While many have come to pro-Palestine activism by way of Extinction Rebellion, Shortt’s campaigning seems to dovetail with his alliance with his home country. “I’m Scottish, I know about colonialism, I know about land grabs, about ethnic cleansing,” he told The Electronic Intifada ahead of his sentencing last year. “We used to do supposedly ‘democratic’ protests, it just didn’t work. Direct action was the only way.”
To an observer scrolling back through the X account, he seems to display a consistent hatred for “Zionists”. “You’re a Zionist, not a Jew,” he appeared to say in a post addressed to television presenter Rachel Riley in November 2023.
Last year, he seemingly published what he called the “Zionist modus operandi” – namely “murder, torture, rape, steal”. On the day of the October 7 attacks, the account posted a cartoon with a red fist breaking out of chains emblazoned with the Israeli flag. “Long live the resistance. From Scotland to Gaza.”
A day later, the account posted a picture of Shortt raising his tattooed arm and making a fist against the backdrop of a Palestinian flag. Hours later, it also posted an image of the Israeli flag with the word “Terrorism” across it in red lettering.
More recently, the account which appears to belong to Shortt has focused on retweeting inflammatory posts.

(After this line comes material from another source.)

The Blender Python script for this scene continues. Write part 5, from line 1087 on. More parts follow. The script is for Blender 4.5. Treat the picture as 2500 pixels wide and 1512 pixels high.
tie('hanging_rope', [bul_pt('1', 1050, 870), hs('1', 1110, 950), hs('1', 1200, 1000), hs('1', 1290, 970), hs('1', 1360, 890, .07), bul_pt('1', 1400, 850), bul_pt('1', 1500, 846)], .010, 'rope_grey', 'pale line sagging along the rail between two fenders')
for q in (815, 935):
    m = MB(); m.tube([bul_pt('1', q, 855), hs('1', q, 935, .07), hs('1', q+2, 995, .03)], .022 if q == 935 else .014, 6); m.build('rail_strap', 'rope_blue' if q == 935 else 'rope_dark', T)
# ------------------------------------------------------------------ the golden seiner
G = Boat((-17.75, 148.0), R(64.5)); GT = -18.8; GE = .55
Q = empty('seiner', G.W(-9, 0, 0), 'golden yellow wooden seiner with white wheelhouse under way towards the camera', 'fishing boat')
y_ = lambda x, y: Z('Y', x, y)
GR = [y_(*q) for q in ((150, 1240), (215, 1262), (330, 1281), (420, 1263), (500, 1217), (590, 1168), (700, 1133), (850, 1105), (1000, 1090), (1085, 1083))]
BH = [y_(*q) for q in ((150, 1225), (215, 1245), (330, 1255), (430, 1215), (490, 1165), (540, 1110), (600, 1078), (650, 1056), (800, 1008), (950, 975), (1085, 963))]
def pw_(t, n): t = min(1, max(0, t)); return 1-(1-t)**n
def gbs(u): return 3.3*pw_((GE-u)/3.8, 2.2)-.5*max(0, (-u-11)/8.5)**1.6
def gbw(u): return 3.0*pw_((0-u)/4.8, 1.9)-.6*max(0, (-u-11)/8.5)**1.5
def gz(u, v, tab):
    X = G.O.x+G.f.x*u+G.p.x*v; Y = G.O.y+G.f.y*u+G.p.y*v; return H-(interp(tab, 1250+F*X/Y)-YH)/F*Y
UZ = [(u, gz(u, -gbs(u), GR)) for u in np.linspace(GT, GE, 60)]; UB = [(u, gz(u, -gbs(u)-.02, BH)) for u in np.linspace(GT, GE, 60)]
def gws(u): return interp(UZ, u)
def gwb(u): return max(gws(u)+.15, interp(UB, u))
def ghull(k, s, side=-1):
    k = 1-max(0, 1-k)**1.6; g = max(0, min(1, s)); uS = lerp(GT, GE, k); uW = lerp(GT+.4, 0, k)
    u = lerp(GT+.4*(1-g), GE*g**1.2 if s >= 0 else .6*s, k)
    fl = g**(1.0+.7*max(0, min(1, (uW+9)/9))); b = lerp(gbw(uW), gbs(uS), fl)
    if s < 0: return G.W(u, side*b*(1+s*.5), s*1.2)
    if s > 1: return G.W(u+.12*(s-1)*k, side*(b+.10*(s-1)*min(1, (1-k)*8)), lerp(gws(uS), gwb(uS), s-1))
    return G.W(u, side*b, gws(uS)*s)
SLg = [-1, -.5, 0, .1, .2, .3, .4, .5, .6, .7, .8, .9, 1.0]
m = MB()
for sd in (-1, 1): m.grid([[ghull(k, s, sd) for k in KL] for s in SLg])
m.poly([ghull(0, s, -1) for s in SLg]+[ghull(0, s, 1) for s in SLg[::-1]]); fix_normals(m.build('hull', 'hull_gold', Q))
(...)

A video of students at the University of Manchester shows people protesting “UoM’s complicity in the ethnic cleansing of Palestinians”. Another shows a woman crying after losing her house in Tel Aviv. The post retweeted by Shortt reads: “Zero empathy. If you don’t wanna lose your house, don’t live on stolen lands where you pay tax to a genocidal regime.”
Shortt’s activism doesn’t appear to have always been quite so aggressive. In 2018, he wrote a letter which was published in Scottish newspaper The National. “Are we to leave the Palestinians to stand alone, as they fight for their freedom and basic human rights in their own land?” he wrote.
“We, as a country, as people of conscience, have a duty to build and implement effective and immediate solidarity with Palestine. As Desmond Tutu said: ‘If you are neutral in situations of injustice, you have chosen the side of the oppressor.’” He signed it: Paul Shortt, Scottish Palestine Solidarity Campaign (Dumfries).
Yet, despite all this, Shortt remains a free man, the question is would he be if he'd been far-right and not far-left?